Hi , I started working on the project of a Q7, I would inform you news every week . I use Blender V2.72.
Great start, though your model is crying out for smooth shading. Take a look at an official BeamNG vehicle for the ideal poly density, since your model looks slightly too dense. Hope you're fluent in jbeam, otherwise you'll be stuck with a model and nothing to show for it in the game. One more thing: A BeamNG vehicle should be around 50-90k polygons. Subsurfing has its uses, but I'd avoid using it in a game model as you lose fine control of the topology. It also tends to break polyflow and creates unnecessary polygons.

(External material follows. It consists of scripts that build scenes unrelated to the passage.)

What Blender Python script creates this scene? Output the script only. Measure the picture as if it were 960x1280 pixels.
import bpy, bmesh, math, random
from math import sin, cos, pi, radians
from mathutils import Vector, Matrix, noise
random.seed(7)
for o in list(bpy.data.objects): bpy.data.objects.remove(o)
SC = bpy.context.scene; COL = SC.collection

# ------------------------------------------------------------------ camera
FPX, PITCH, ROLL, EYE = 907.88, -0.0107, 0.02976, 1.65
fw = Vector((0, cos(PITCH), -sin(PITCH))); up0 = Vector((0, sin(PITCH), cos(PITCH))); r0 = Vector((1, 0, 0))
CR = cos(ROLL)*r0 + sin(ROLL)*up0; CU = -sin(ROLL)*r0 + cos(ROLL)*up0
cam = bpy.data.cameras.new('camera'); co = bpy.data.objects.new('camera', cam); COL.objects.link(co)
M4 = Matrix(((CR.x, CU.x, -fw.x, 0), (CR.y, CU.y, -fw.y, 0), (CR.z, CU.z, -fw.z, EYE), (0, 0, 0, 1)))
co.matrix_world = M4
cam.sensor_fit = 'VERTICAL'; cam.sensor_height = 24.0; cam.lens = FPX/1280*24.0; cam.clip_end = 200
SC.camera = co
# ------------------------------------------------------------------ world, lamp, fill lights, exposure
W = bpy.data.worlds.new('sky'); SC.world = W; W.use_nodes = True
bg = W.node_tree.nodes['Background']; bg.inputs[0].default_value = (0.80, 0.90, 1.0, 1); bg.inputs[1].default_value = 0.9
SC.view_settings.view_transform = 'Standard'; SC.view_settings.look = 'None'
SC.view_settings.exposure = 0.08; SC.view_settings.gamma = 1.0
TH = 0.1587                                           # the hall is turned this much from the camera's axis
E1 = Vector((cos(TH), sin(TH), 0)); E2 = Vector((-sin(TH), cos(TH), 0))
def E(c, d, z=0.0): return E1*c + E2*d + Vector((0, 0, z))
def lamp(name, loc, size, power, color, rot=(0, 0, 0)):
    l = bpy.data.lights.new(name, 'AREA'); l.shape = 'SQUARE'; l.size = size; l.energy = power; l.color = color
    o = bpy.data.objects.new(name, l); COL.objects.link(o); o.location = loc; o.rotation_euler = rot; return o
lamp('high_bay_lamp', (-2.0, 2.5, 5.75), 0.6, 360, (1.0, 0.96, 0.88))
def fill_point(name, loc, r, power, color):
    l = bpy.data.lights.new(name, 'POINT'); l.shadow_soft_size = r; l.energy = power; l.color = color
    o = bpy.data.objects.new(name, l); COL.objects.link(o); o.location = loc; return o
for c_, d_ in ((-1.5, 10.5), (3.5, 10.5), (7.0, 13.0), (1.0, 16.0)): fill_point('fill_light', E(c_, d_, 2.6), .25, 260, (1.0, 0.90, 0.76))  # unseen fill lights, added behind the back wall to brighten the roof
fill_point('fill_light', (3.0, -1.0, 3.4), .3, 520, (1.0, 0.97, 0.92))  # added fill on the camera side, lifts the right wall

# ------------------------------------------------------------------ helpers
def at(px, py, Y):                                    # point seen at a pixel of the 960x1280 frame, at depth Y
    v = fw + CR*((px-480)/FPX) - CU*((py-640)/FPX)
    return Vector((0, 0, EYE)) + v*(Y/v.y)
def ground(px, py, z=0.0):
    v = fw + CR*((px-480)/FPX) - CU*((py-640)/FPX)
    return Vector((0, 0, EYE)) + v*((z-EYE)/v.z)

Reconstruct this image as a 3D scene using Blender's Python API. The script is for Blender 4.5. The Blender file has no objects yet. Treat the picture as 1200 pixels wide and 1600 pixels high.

I know the projet has advanced slowly because I had not found the time to work him. I have just add one door and more vertex. Good day
Hey man, looks pretty good but the polycount(verts) is waaaay too high. It won't work right with the game this way(lag, bad collision and bad reflection). It should look more like this: Eaqual space between edgeloops and no unnecessary edgeloops: If you need to know what an edgeloop is: http://www.wings3d.com/?page_id=766 You probably know it...but just in case I give you one tip: You only want to add polygons when you think you need them to define that particular shape, for example look at the hood here: The left side is the "right way" and the right side is the "wrong way"(at least for gaming) As you may notice there isn't that much of a difference because there are many edgeloops that are not defining any shape...they are just there between the "important" ones. I hope you can notice them in the wireframe: The stucture should also always look as uniform as possible. I hope you can understand me...I really suck at explaning things... On another note, the polyflow looked pretty allright on your first post.
The Cayenne,Q7 and Touareg are all considered crossovers because they use a car based unibody constructions. Examples of true suvs would be vehicles like the Cadillac Escalade, Land Rover Defender, Nissan Patrol, and Toyota Land Cruiser because they use a truck based body on frame construction.